I’m delighted there has been some reaction to the pieces both I and John Stephenson have written on last week’s tackle show, and I especially liked the reaction to the pictures of “Old Man River’s” landing nets and handles, which were truly exquisite. Exquisite and surprisingly inexpensive, considering the work involved AND by comparison with modern, plastic rubbish that is almost the same price and lasts exactly two minutes if given hard use. I reckon one of “Old Man’s“ creations would see me out.
I especially liked the discussion that these nets might be (loosely?) based on Maurice Ingham’s designs, modified of course by Richard Walker. This aspect of the interchanges drove me to locate my copy of Drop Me A Line, bought for me by Nanny Hempel when I was barely out of primary school, and which I thought I had lost in one of the house moves.

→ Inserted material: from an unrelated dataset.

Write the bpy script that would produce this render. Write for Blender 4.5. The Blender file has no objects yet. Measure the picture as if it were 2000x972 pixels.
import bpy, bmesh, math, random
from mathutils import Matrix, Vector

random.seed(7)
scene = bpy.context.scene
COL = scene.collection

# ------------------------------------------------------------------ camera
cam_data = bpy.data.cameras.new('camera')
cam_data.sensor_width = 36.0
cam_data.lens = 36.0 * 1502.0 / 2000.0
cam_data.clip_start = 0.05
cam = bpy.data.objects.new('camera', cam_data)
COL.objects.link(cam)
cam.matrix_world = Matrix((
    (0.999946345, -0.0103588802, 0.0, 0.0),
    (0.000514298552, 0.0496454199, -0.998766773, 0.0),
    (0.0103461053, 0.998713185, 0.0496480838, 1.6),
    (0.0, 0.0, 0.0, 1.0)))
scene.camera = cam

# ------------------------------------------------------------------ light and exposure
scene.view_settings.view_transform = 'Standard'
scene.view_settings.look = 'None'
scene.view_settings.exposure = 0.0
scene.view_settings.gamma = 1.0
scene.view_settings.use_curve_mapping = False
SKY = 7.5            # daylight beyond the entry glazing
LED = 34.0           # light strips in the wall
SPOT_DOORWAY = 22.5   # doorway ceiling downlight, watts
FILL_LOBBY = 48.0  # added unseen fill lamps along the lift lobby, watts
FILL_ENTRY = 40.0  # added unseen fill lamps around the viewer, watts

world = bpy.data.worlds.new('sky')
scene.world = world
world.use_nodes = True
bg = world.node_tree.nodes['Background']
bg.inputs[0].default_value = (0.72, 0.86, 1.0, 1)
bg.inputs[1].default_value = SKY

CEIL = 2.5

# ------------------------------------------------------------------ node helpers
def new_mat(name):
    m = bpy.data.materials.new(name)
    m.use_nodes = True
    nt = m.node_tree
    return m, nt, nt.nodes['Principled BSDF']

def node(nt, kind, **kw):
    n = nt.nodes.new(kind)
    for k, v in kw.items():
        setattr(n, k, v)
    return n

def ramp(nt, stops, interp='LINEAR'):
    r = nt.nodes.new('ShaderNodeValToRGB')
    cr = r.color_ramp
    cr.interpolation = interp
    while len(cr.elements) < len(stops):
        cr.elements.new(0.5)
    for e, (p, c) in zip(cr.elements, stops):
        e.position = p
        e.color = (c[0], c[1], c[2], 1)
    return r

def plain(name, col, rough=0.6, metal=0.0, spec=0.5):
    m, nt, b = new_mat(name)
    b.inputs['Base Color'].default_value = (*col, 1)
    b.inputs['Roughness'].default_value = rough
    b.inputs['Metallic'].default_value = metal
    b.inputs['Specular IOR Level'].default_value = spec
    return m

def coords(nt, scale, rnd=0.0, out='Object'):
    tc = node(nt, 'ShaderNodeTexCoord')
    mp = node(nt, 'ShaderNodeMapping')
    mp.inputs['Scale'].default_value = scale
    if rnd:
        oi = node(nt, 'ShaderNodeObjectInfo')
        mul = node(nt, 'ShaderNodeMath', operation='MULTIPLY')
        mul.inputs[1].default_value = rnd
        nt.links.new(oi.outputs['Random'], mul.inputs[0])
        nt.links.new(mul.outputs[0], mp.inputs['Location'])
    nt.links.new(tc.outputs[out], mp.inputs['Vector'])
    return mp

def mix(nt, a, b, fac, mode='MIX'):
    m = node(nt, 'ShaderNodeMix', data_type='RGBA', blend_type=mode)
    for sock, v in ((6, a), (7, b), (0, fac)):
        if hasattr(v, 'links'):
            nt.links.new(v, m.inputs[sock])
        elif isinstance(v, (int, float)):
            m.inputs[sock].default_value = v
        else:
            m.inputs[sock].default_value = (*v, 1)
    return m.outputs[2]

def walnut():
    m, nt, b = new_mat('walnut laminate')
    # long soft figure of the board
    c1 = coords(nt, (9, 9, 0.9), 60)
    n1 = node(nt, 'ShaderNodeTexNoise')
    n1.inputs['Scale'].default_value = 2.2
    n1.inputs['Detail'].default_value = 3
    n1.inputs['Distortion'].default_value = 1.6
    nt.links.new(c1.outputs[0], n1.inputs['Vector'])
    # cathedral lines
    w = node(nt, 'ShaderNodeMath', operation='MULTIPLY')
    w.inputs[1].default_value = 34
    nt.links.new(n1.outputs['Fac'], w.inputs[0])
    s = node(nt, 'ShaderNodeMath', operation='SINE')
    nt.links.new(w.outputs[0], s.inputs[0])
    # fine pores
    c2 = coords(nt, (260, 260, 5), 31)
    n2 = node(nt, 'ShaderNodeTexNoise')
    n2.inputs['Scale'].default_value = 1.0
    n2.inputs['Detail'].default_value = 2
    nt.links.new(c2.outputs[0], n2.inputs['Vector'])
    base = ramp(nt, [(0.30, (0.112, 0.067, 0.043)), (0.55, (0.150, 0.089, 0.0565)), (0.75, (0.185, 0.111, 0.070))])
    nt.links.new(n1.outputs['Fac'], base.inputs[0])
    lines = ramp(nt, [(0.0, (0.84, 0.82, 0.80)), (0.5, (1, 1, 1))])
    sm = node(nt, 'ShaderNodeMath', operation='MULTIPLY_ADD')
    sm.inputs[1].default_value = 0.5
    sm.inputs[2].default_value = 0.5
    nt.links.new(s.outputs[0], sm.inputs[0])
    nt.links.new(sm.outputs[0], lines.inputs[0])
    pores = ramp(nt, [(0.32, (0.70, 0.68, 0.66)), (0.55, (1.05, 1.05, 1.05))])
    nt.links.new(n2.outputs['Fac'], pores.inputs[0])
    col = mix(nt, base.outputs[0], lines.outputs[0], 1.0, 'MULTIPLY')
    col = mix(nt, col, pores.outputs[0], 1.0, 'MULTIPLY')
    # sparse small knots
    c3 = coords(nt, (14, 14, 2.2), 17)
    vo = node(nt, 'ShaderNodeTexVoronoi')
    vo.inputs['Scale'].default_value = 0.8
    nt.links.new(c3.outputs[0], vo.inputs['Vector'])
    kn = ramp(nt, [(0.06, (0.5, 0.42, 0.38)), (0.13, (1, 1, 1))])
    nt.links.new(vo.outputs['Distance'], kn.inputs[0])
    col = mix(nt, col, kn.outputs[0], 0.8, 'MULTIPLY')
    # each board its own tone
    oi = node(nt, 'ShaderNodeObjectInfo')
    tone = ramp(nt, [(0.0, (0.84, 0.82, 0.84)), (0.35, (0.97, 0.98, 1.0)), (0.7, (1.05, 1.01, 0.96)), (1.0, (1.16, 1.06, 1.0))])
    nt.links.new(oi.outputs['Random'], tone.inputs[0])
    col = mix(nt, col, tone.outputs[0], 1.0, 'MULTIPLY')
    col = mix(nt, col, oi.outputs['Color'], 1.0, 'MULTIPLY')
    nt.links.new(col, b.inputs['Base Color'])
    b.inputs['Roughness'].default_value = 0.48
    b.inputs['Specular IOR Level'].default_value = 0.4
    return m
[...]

Hurrah, I not only found the book, but also the letters where Ingham and Walker discussed net design. And, indeed, the diagrams from all those years ago do indeed look very similar to the nets so beautifully crafted and on display at Redditch. So, all in all, a powerful and charming link to some of our yesterdays.
And a reminder of why carp fishing meant so much to anglers of a certain age in the Fifties, Sixties and Seventies, and why it means so much less today. Drop Me A Line is a great book in many ways, but for many of us it reeks of nostalgia for what carp fishing once was before it became the circus we know it to be today. Those days when the quest was finding a water holding carp, rather than today, when it is almost impossible to find one that does not. Those days when if you wanted specialist tackle, chances are you had to make it for yourself. Those days when potato, worm, banana and bread were the top baits, if not the only ones. Those days when freelining was universal and striking was part of the art. Those days when a ten pound carp was a cracker, and a twenty was the stuff of dreams.
Those days, in short, when carp fishing was all about mystery and romance, and those days which we will never get back again. At least with an Old Man River net pole in your hands, you can still dream!